I'd argue the underlying cause is poor wealth distribution. There's lots of demand for labour, just not from people/companies/industries that have the means to the pay for it.
> There's lots of demand for labour, just not from people/companies/industries that have the means to the pay for it.
I agree, but I think you mean income distribution and latent demand. The idea is that a lot of people would be consuming more goods and services if they weren't so cash strapped. Some of this is also affected by wealth distribution also, though.
Latent demand and wealth distribution interact strangely.
There's a bunch of work no one wants to do that gets dumped on people who need the money by everyone who can afford it. Elder Care is an obvious examples in the US, along with Child Care to a lesser extent. Lots of people consume free or budget versions of these services with which they're dissatisfied, and the root of their dissatisfaction is often that they can't pay enough to get the people providing the service to accept micromanagement, either because there aren't enough of them to implement it, or because they don't need the money enough to put up with it.
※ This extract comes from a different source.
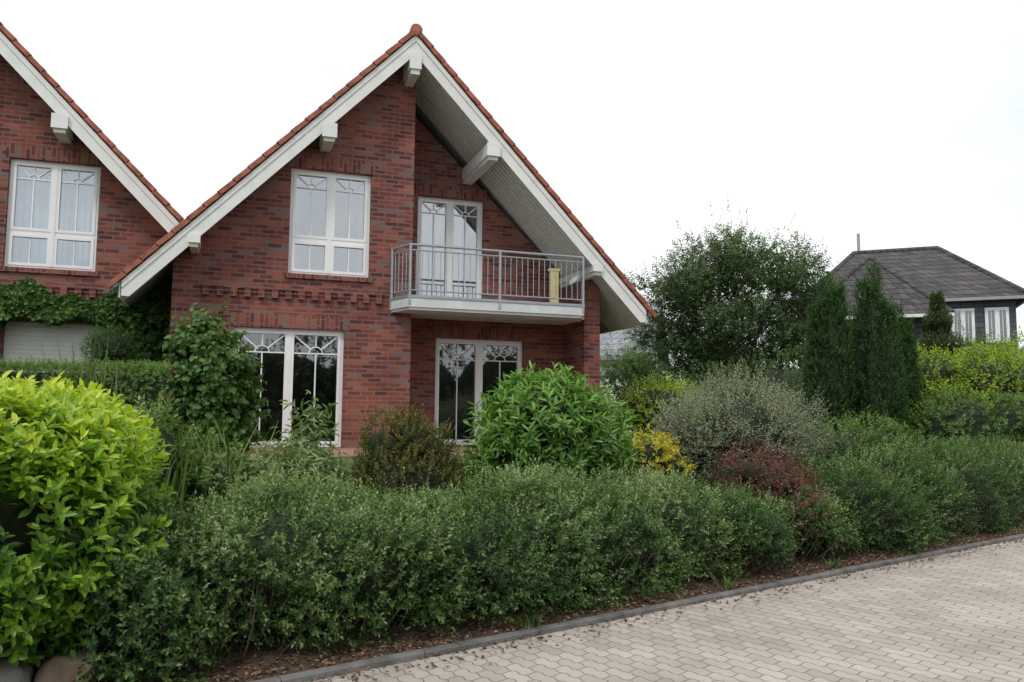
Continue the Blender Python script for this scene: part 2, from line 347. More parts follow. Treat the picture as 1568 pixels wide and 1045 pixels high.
# ------------------------------------------------------------ brick houses
RZ = 8.88; SL = 1.035; HW = 4.85
def house(rx, Y0, sg, first):
    root = empty('brick_house')
    X = lambda l: rx + sg*l
    PX = lambda poly: [(X(a), b_) for a, b_ in poly]
    D = 10.5; gz = 0.6
    wt = lambda l: RZ-.33 - SL*abs(l)
    mb = MB()
    def hole(a, b_, c, d): return (min(X(a), X(b_)), max(X(a), X(b_)), c, d)
    Hl = (-3.05, -1.10, 1.04, 3.19); Hu = (-2.15, -.67, 4.20, 6.19)
    if not first: Hl = (-3.05, -.75, 1.04, 3.24)
    mb.wall(PX([(-4.1, gz), (-4.1, wt(4.1)), (0, wt(0)), (.15, wt(.15)), (.15, gz)]), [hole(*Hl), hole(*Hu)], Y0, Y0+.3, 'brick')
    mb.box(X(-4.1), X(-3.8), Y0+.3, Y0+D, gz, wt(4.1), 'brick')
    mb.box(X(-.15), X(.15), Y0+.3, Y0+1.15, gz, wt(.16), 'brick')
    Rl = (.92, 2.85, 1.04, 3.24); Ru = (.49, 1.92, 3.88, 6.21)
    mb.wall(PX([(-.15, gz), (-.15, wt(.15)), (3.75, wt(3.75)), (3.75, gz)]), [hole(*Rl), hole(*Ru)], Y0+1.15, Y0+1.4, 'brick')
    mb.prism(PX([(3.75, gz), (3.75, wt(3.76)), (4.1, wt(4.1)), (4.1, gz)]), Y0, Y0+D, 'y', 'brick')
    mb.wall(PX([(-4.1, gz), (-4.1, wt(4.1)), (0, wt(0)), (4.1, wt(4.1)), (4.1, gz)]), [], Y0+D, Y0+D+.2, 'brick')
    mb.obj('walls', root)
    mb = MB()
    for (a, b_, c, d), y in ((Hl, Y0), (Hu, Y0), (Rl, Y0+1.15), (Ru, Y0+1.15)):
        mb.box(X(a-.06), X(b_+.06), y-.012, y+.05, d+.001, d+.245, 'soldier')
        if (c, y) != (3.88, Y0+1.15):
            mb.box(X(a-.06), X(b_+.06), y-.05, y+.10, c-.085, c-.002, 'soldier')
    mb.box(X(-3.6), X(-.4), Y0-.05, Y0+.01, 3.87, 3.95, 'brick')
    mb.box(X(-3.6), X(-.4), Y0-.02, Y0+.01, 3.80, 3.869, 'brick')
    x = -3.6
    while x < -.45:
        mb.box(X(x), X(x+.11), Y0-.075, Y0-.001, 3.72, 3.868, 'brick'); x += .235
    mb.obj('brick_ornament', root)
    mb = MB()
    for (a, b_, c, d), y, tr, gl in ((Hl, Y0+.1, None, 'glass_lo'), (Hu, Y0+.1, 4.86, 'glass_hi'), (Rl, Y0+1.25, None, 'glass_lo'), (Ru, Y0+1.25, None, 'glass_hi')):
        if not first and c < 2 and a < 0:
            for i in range(27):
                z = c+.003+i*.081; mb.box(X(a), X(b_), y+.0, y+.02, z, z+.077, 'shutter')
            mb.box(X(a), X(b_), y+.02, y+.04, c, d, 'shutter'); continue
        window(mb, X(a), X(b_), c, d, y, tr, gl)
    o = mb.obj('windows', root)
    mb = MB()
    if not first: curtain(mb, X(Hu[0]), X(Hu[1]), Hu[2], Hu[3], Y0+.45)
    else: curtain(mb, X(Hu[0]), X(Hu[0])+.2, Hu[2], Hu[3], Y0+.45); curtain(mb, X(Hu[1])-.16, X(Hu[1]), Hu[2], Hu[3], Y0+.45); 
    curtain(mb, X(Ru[0]), X(Ru[1])-.35*sg, Ru[2], Ru[3], Y0+1.6)
    mb.obj('curtains', root)
    mb = MB()
    mb.box(X(-3.78), X(3.74), Y0+1.9, Y0+D-.2, 1.0, 1.03, 'dark'); mb.box(X(-3.78), X(3.74), Y0+1.45, Y0+D-.2, 3.60, 3.84, 'dark')
    mb.box(X(-3.78), X(-.16), Y0+.32, Y0+1.44, 3.60, 3.84, 'dark'); mb.box(X(-3.78), X(3.74), Y0+3.0, Y0+3.1, 1.04, 3.59, 'dark')
    mb.obj('floors', root)
    # roof
    yf, yb = Y0-.58, Y0+D+.6
    mb = MB()
    for q in (-1, 1):
        L = lambda pts: [(X(q*a), b_) for a, b_ in pts]
        def band(z0, z1, e=HW): return L([(0, RZ+z1), (e, RZ+z1-SL*e), (e, RZ+z0-SL*e), (0, RZ+z0)])
        mb.prism(band(-.10, 0), yf+.02, yb, 'y', 'tile')
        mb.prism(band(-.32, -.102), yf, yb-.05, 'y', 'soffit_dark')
        e = HW-.02
        mb.prism(L([(0, RZ-.085), (e, RZ-.085-SL*e), (e, RZ-.33-SL*e), (e-.12, RZ-.46-SL*(e-.12)), (0, RZ-.46)]), yf-.035, yf-.002, 'y', 'white')
        mb.prism(L([(0, RZ-.085), (e, RZ-.085-SL*e), (e, RZ-.20-SL*e), (0, RZ-.20)]), yf-.055, yf-.037, 'y', 'white')
        mb.box(X(q*(HW+.002)), X(q*(HW+.025)), yf, yb-.05, RZ-.34-SL*HW, RZ-.09-SL*HW, 'white')
        y = yf+.03; yend = Y0 if q < 0 else Y0+1.14
        while y+.11 < yend:
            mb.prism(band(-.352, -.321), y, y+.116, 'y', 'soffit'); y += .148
        ang = math.atan(SL); s0 = .1; Ls = HW/math.cos(ang)
        while s0 < Ls:
            c = Vector((X(q*(s0+.17)*math.cos(ang)), yf-.03, RZ-(s0+.17)*math.sin(ang)+.01))
            tl = ang-R(2.5+random.uniform(-.6, .6))
            ax = Vector((sg*q*math.cos(tl), 0, -math.sin(tl))); n_ = Vector((sg*q*math.sin(tl), 0, math.cos(tl)))
            mb.obox(c + n_*.0, (ax, Vector((0, 1, 0)), n_), (.178, .07, .04), 'tile')
            s0 += .34
        s0 = .2
        while s0 < Ls:
            c = Vector((X(q*(s0)*math.cos(ang)), (yf+yb)/2+.05, RZ-(s0)*math.sin(ang)+.012))
            tl = ang-R(4)
            ax = Vector((sg*q*math.cos(tl), 0, -math.sin(tl))); n_ = Vector((sg*q*math.sin(tl), 0, math.cos(tl)))
            mb.obox(c, (ax, Vector((0, 1, 0)), n_), (.18, (yb-yf)/2-.08, .014), 'tile'); s0 += .34
    y = yf-.1; i = 0
    while y < yb:
        mb.tube([(X(0), y, RZ+.0), (X(0), y+.36, RZ+.0)], [.115, .10], 'tile', 14); y += .34
    mb.obj('roof', root)
    mb = MB()
    for q in (-1, 1):
        bk = Y0 if q < 0 else Y0+1.15
        for l, z0, z1, hw_ in ((1.55, 6.52, 6.86, .12), (3.75, 4.42, 4.64, .09)):
            mb.box(X(q*l-hw_), X(q*l+hw_), yf-.09, bk-.002, z0+.1, z1, 'white')
            mb.box(X(q*l-hw_+.025), X(q*l+hw_-.025), yf-.06, bk-.002, z0+.02, z0+.098, 'soffit')
            mb.box(X(q*l-hw_-.012), X(q*l+hw_+.012), yf-.105, yf-.091, z0+.09, z1+.01, 'white')
    mb.box(X(-.11), X(.11), yf-.09, Y0-.002, 8.12, 8.42, 'white'); mb.box(X(-.085), X(.085), yf-.06, Y0-.002, 8.02, 8.118, 'soffit')
    for q in (-1, 1):
        pts = [(X(q*(HW+.10)), yf-.05, 3.74), (X(q*(HW+.10)), yb, 3.74)]
        mb.tube(pts, .065, 'steel', 12)
    mb.tube([(X(-4.16), Y0+1.4, 1.0), (X(-4.16), Y0+1.4, 3.3), (X(-4.9), Y0+1.4, 3.68)], .04, 'steel', 10)
    mb.obj('eaves_timber', root)
    # balcony
    mb = MB()
    path = [(-.25, Y0-.02), (-.02, Y0-.6), (3.45, Y0-.6), (3.68, Y0-.02)]
    mb.prism([(X(a), b_) for a, b_ in [(-.27, Y0-.001), (-.04, Y0-.62), (3.47, Y0-.62), (3.70, Y0-.001), (3.748, Y0-.001), (3.748, Y0+1.148), (.152, Y0+1.148), (.152, Y0-.001)]], 3.62, 3.79, 'z', 'conc')
    mb.prism([(X(a), b_) for a, b_ in [(-.24, Y0-.003), (-.01, Y0-.59), (3.44, Y0-.59), (3.67, Y0-.003)]], 3.57, 3.619, 'z', 'conc')
    mb.prism([(X(a), b_) for a, b_ in [(-.28, Y0-.004), (-.05, Y0-.635), (3.48, Y0-.635), (3.71, Y0-.004), (3.64, Y0-.004), (3.42, Y0-.56), (.01, Y0-.56), (-.2, Y0-.004)]], 3.792, 3.84, 'z', 'steel')
    for i in range(3):
        (a, ya), (b_, yb_) = path[i], path[i+1]; L = math.hypot(b_-a, yb_-ya)
        pa = Vector((X(a), ya, 0)); pb = Vector((X(b_), yb_, 0)); up = Vector((0, 0, 1))
        mb.tube([pa+up*4.78, pb+up*4.78], .024, 'steel', 10)
        mb.tube([pa+up*4.68, pb+up*4.68], .014, 'steel', 8); mb.tube([pa+up*3.93, pb+up*3.93], .014, 'steel', 8)
        n = max(1, round(L/.115))
        for j in range(1, n):
            p = pa.lerp(pb, j/n); mb.tube([p+up*3.93, p+up*4.68], .0075, 'steel', 6)
    for a, y in ((-.25, Y0-.03), (-.02, Y0-.6), (1.72, Y0-.6), (3.45, Y0-.6), (3.68, Y0-.03)):
        mb.box(X(a)-.02, X(a)+.02, y-.034, y-.026+.03, 3.66, 4.78, 'steel')
    mb.box(X(2.93), X(3.10), Y0-.2, Y0-.12, 3.84, 4.55, 'yellow'); mb.box(X(2.90), X(3.13), Y0-.21, Y0-.11, 4.55, 4.60, 'yellow')
    mb.bar((X(3.3), Y0-.3, 4.3), (X(3.72), Y0-.1, 4.62), .07, .05, 'white')
    mb.obj('balcony', root)
    return root
house(3.15, 15.5, 1, True)
house(-4.49, 16.7, -1, False)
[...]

I guess the flat-wealth-distribution case is most people grudgingly using some economy-of-scale option leveraging the people with more patience for this kind of work, and a few control freaks either doing it themselves or economizing elsewhere to pay for a boutique option.
> I guess the flat-wealth-distribution case is most people grudgingly using some economy-of-scale option leveraging the people with more patience for this kind of work, and a few control freaks either doing it themselves or economizing elsewhere to pay for a boutique option.
That can be said of practically every industry. They are all segmented by cost/quality, whether that quality is real or perceived.
That said, the goal behind reducing wealth and income disparities isn't to flatten them completely, it's to put a floor under the standard of living of those at the bottom of the wealth/income distribution. That doesn't mean everyone will be consuming boutique products and services, but it means that latent demand, currently repressed by lack of income/wealth, will become active demand, and money velocity in the economy will increase.